> **WHAT YOU SHOULD DO**
Leaving out the pictures, transcribe all of the records faithfully.

> **RECORDS PROVIDED**
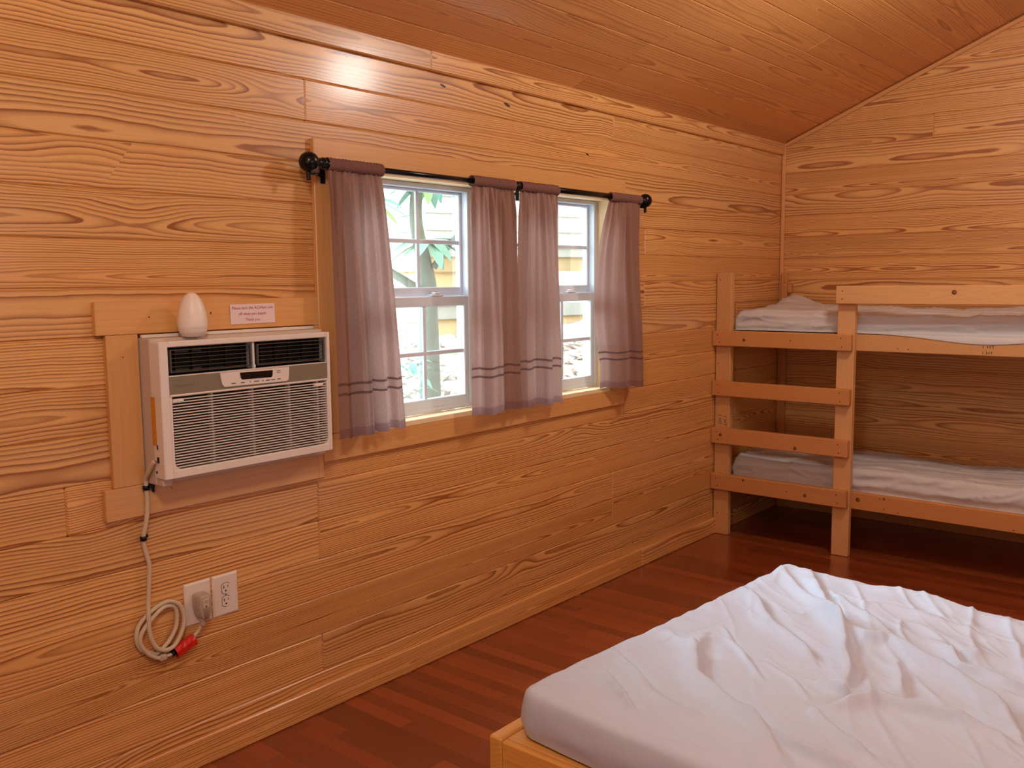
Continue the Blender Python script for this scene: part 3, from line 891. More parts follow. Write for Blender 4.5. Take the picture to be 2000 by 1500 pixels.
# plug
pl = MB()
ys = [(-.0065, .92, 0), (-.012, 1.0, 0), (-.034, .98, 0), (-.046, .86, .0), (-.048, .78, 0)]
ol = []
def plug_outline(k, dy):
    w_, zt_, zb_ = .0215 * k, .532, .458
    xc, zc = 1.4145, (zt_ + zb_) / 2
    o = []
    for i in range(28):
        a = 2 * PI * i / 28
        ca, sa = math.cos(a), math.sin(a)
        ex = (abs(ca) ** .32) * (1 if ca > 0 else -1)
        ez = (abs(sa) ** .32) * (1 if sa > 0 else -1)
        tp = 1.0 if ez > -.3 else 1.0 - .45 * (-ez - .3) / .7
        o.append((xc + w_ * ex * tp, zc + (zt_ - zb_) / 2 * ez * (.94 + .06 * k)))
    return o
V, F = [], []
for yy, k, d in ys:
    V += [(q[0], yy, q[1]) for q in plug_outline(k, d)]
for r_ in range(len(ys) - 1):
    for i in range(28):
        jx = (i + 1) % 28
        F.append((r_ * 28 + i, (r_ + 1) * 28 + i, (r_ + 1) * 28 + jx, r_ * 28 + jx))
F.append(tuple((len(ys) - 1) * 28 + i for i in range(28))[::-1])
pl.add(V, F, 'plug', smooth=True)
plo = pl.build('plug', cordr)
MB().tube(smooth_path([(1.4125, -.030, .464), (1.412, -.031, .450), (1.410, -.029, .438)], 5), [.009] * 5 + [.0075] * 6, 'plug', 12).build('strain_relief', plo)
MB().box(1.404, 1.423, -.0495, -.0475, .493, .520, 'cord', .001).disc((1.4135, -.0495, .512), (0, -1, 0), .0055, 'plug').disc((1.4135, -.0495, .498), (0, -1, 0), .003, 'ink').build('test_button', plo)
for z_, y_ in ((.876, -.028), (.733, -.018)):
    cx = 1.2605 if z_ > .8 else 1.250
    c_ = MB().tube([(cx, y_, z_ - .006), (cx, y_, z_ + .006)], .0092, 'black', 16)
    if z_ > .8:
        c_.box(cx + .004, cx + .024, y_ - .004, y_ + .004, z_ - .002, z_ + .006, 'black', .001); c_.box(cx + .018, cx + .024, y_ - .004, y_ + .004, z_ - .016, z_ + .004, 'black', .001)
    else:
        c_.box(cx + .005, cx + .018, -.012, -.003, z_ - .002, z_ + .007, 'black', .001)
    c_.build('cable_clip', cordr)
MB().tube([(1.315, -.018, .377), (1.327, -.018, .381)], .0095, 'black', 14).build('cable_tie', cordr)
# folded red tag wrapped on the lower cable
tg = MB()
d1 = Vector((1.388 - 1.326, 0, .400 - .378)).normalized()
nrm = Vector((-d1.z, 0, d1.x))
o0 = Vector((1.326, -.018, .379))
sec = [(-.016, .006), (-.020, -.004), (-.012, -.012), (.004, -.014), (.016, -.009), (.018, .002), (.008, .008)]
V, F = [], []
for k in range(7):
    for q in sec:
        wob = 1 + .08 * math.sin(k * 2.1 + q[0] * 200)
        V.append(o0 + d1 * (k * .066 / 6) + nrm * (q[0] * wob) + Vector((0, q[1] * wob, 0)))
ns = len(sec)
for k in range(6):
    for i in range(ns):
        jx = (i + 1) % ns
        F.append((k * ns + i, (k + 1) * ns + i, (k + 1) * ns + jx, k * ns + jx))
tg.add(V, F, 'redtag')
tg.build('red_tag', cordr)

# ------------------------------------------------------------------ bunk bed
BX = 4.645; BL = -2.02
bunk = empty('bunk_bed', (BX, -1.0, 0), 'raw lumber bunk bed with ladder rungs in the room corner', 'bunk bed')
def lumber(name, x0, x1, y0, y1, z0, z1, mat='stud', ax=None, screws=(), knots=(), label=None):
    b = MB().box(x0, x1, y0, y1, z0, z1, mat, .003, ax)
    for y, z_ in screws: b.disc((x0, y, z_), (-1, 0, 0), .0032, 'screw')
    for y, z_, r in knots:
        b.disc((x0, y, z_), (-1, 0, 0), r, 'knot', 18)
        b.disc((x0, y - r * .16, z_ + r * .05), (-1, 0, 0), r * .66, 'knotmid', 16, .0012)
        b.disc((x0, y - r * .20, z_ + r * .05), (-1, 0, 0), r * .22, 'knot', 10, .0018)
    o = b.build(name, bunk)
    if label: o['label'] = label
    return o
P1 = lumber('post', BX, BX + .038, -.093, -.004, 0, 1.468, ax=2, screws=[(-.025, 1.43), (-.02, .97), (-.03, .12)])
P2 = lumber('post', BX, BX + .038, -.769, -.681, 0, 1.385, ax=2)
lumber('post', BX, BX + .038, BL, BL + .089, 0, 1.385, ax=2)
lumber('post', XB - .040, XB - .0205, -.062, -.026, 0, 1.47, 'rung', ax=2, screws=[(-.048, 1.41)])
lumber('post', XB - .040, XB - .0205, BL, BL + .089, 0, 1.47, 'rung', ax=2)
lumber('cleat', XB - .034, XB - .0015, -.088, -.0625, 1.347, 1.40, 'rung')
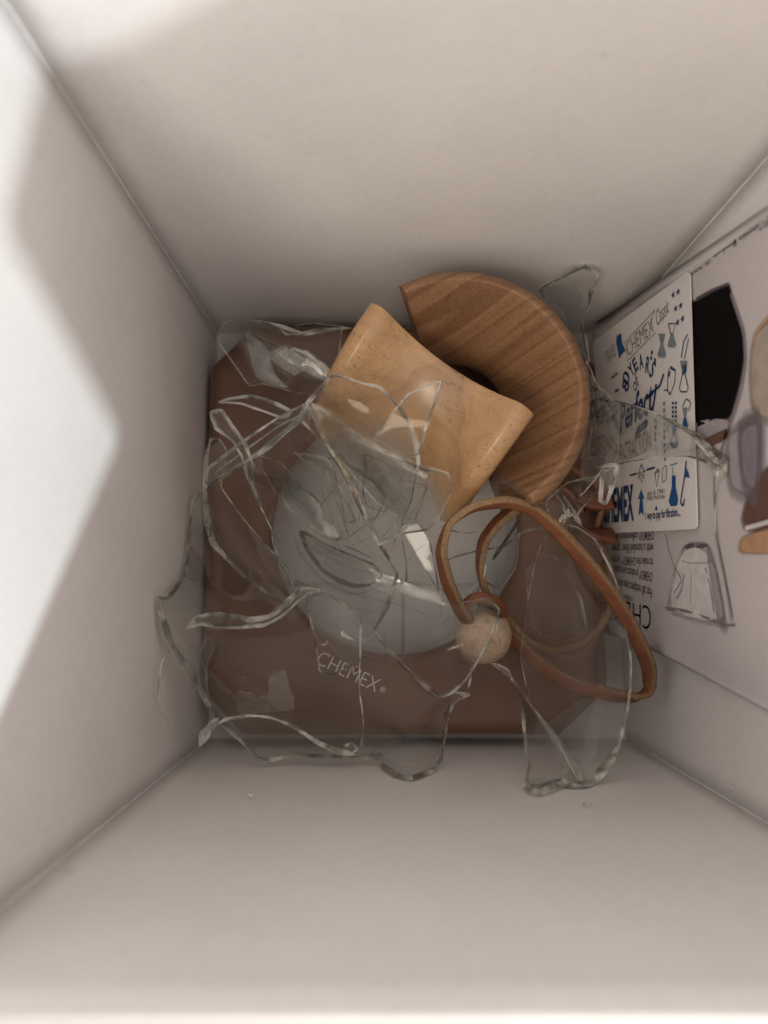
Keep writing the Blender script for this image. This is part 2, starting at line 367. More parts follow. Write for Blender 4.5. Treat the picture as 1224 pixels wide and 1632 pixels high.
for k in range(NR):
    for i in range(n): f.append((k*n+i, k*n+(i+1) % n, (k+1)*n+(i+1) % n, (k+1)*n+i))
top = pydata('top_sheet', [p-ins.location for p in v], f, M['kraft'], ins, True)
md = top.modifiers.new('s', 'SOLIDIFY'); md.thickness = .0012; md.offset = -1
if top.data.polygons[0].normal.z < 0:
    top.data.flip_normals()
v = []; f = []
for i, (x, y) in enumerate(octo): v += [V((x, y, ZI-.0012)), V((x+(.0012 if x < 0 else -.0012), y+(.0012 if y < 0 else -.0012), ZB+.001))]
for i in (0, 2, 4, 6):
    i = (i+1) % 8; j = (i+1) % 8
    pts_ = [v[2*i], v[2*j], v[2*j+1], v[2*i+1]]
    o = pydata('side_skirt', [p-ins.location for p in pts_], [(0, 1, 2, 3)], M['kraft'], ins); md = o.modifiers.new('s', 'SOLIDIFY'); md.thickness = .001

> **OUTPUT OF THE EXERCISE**
Continue the Blender Python script for this scene: part 3, from line 891. More parts follow. Write for Blender 4.5. Take the picture to be 2000 by 1500 pixels.
# plug
pl = MB()
ys = [(-.0065, .92, 0), (-.012, 1.0, 0), (-.034, .98, 0), (-.046, .86, .0), (-.048, .78, 0)]
ol = []
def plug_outline(k, dy):
    w_, zt_, zb_ = .0215 * k, .532, .458
    xc, zc = 1.4145, (zt_ + zb_) / 2
    o = []
    for i in range(28):
        a = 2 * PI * i / 28
        ca, sa = math.cos(a), math.sin(a)
        ex = (abs(ca) ** .32) * (1 if ca > 0 else -1)
        ez = (abs(sa) ** .32) * (1 if sa > 0 else -1)
        tp = 1.0 if ez > -.3 else 1.0 - .45 * (-ez - .3) / .7
        o.append((xc + w_ * ex * tp, zc + (zt_ - zb_) / 2 * ez * (.94 + .06 * k)))
    return o
V, F = [], []
for yy, k, d in ys:
    V += [(q[0], yy, q[1]) for q in plug_outline(k, d)]
for r_ in range(len(ys) - 1):
    for i in range(28):
        jx = (i + 1) % 28
        F.append((r_ * 28 + i, (r_ + 1) * 28 + i, (r_ + 1) * 28 + jx, r_ * 28 + jx))
F.append(tuple((len(ys) - 1) * 28 + i for i in range(28))[::-1])
pl.add(V, F, 'plug', smooth=True)
plo = pl.build('plug', cordr)
MB().tube(smooth_path([(1.4125, -.030, .464), (1.412, -.031, .450), (1.410, -.029, .438)], 5), [.009] * 5 + [.0075] * 6, 'plug', 12).build('strain_relief', plo)
MB().box(1.404, 1.423, -.0495, -.0475, .493, .520, 'cord', .001).disc((1.4135, -.0495, .512), (0, -1, 0), .0055, 'plug').disc((1.4135, -.0495, .498), (0, -1, 0), .003, 'ink').build('test_button', plo)
for z_, y_ in ((.876, -.028), (.733, -.018)):
    cx = 1.2605 if z_ > .8 else 1.250
    c_ = MB().tube([(cx, y_, z_ - .006), (cx, y_, z_ + .006)], .0092, 'black', 16)
    if z_ > .8:
        c_.box(cx + .004, cx + .024, y_ - .004, y_ + .004, z_ - .002, z_ + .006, 'black', .001); c_.box(cx + .018, cx + .024, y_ - .004, y_ + .004, z_ - .016, z_ + .004, 'black', .001)
    else:
        c_.box(cx + .005, cx + .018, -.012, -.003, z_ - .002, z_ + .007, 'black', .001)
    c_.build('cable_clip', cordr)
MB().tube([(1.315, -.018, .377), (1.327, -.018, .381)], .0095, 'black', 14).build('cable_tie', cordr)
# folded red tag wrapped on the lower cable
tg = MB()
d1 = Vector((1.388 - 1.326, 0, .400 - .378)).normalized()
nrm = Vector((-d1.z, 0, d1.x))
o0 = Vector((1.326, -.018, .379))
sec = [(-.016, .006), (-.020, -.004), (-.012, -.012), (.004, -.014), (.016, -.009), (.018, .002), (.008, .008)]
V, F = [], []
for k in range(7):
    for q in sec:
        wob = 1 + .08 * math.sin(k * 2.1 + q[0] * 200)
        V.append(o0 + d1 * (k * .066 / 6) + nrm * (q[0] * wob) + Vector((0, q[1] * wob, 0)))
ns = len(sec)
for k in range(6):
    for i in range(ns):
        jx = (i + 1) % ns
        F.append((k * ns + i, (k + 1) * ns + i, (k + 1) * ns + jx, k * ns + jx))
tg.add(V, F, 'redtag')
tg.build('red_tag', cordr)

# ------------------------------------------------------------------ bunk bed
BX = 4.645; BL = -2.02
bunk = empty('bunk_bed', (BX, -1.0, 0), 'raw lumber bunk bed with ladder rungs in the room corner', 'bunk bed')
def lumber(name, x0, x1, y0, y1, z0, z1, mat='stud', ax=None, screws=(), knots=(), label=None):
    b = MB().box(x0, x1, y0, y1, z0, z1, mat, .003, ax)
    for y, z_ in screws: b.disc((x0, y, z_), (-1, 0, 0), .0032, 'screw')
    for y, z_, r in knots:
        b.disc((x0, y, z_), (-1, 0, 0), r, 'knot', 18)
        b.disc((x0, y - r * .16, z_ + r * .05), (-1, 0, 0), r * .66, 'knotmid', 16, .0012)
        b.disc((x0, y - r * .20, z_ + r * .05), (-1, 0, 0), r * .22, 'knot', 10, .0018)
    o = b.build(name, bunk)
    if label: o['label'] = label
    return o
P1 = lumber('post', BX, BX + .038, -.093, -.004, 0, 1.468, ax=2, screws=[(-.025, 1.43), (-.02, .97), (-.03, .12)])
P2 = lumber('post', BX, BX + .038, -.769, -.681, 0, 1.385, ax=2)
lumber('post', BX, BX + .038, BL, BL + .089, 0, 1.385, ax=2)
lumber('post', XB - .040, XB - .0205, -.062, -.026, 0, 1.47, 'rung', ax=2, screws=[(-.048, 1.41)])
lumber('post', XB - .040, XB - .0205, BL, BL + .089, 0, 1.47, 'rung', ax=2)
lumber('cleat', XB - .034, XB - .0015, -.088, -.0625, 1.347, 1.40, 'rung')
Keep writing the Blender script for this image. This is part 2, starting at line 367. More parts follow. Write for Blender 4.5. Treat the picture as 1224 pixels wide and 1632 pixels high.
for k in range(NR):
    for i in range(n): f.append((k*n+i, k*n+(i+1) % n, (k+1)*n+(i+1) % n, (k+1)*n+i))
top = pydata('top_sheet', [p-ins.location for p in v], f, M['kraft'], ins, True)
md = top.modifiers.new('s', 'SOLIDIFY'); md.thickness = .0012; md.offset = -1
if top.data.polygons[0].normal.z < 0:
    top.data.flip_normals()
v = []; f = []
for i, (x, y) in enumerate(octo): v += [V((x, y, ZI-.0012)), V((x+(.0012 if x < 0 else -.0012), y+(.0012 if y < 0 else -.0012), ZB+.001))]
for i in (0, 2, 4, 6):
    i = (i+1) % 8; j = (i+1) % 8
    pts_ = [v[2*i], v[2*j], v[2*j+1], v[2*i+1]]
    o = pydata('side_skirt', [p-ins.location for p in pts_], [(0, 1, 2, 3)], M['kraft'], ins); md = o.modifiers.new('s', 'SOLIDIFY'); md.thickness = .001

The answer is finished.